Students can still file Title IX complaints through the website, and investigations will continue as planned, Title IX Coordinator Adriana Alicea-Rodriguez said.

“The timelines (of investigations) continue to be the same,” Alicea-Rodriguez said. “There’s a lot of transition for students going on right now … We obviously prioritize that.”

The online reporting process has been streamlined to a single portal on the Title IX Office’s webpage so students do not have to visit multiple websites to report, Alicea-Rodriguez said.

The office is still investigating Title IX complaints about University community members that occur off campus, Alicea-Rodriguez said.

“We've always looked into the allegations regardless of what their location is,” Alicea-Rodriguez said.

Under Senate Bill 212 and House Bill 1735, current student respondents cannot graduate or transfer from a university where they are being investigated. Alicea-Rodriguez said this would still be the case and may impact respondents set to graduate this spring.

“It’s always a part of our process, in terms that a bar or hold is put in place,” Alicea-Rodriguez said. “Those students that are graduating, their cases become prioritized.”

Prior to spring break, law firm Husch Blackwell reviewed the University’s Title IX policies and made recommendations for changes. President Gregory Fenves accepted all recommendations, and they will be implemented after his departure, Alicea-Rodriguez said.

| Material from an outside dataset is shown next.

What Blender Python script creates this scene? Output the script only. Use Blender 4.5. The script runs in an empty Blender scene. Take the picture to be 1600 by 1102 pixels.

Husch Blackwell lawyer Scott Schneider said they plan to conclude their work before Fenves leaves the University on June 30.

“This is one of the things — he’s told us unequivocally — he wants done before he leaves,” Schneider said.

One of the recommendations called for the hiring of more confidential advocates who support survivors and are not responsible for reporting possible violations to the University.  Alicea-Rodriguez said the office plans on making these changes for the future semesters.

“We already have two,” Alicea-Rodriguez said. “Once we get to implementing changes, that’s probably what we’re going to look into next.”

Confidential advocates remain available to students through remote means as they are not essential workers under Austin’s Stay Home – Work Safe order, Alicea-Rodriguez said.

University spokesperson Shilpa Bakre said the Title IX Office and Student Emergency Services will continue to provide all previously available resources to students, including emergency housing options on campus and recommendations for housing off campus.

“The Title IX Office and Student Emergency Services continue to provide the same resources and accommodations they have always provided to students,” Bakre said in an email.

Alicea-Rodriguez said the office is able to transition smoothly to a remote format as investigators often hold meetings over the phone or through video calling.

“It’s not really a policy change,” Alicea-Rodriguez said. “During the summer months when a lot of the students wouldn't be on campus, we would continue to still hold the meetings.”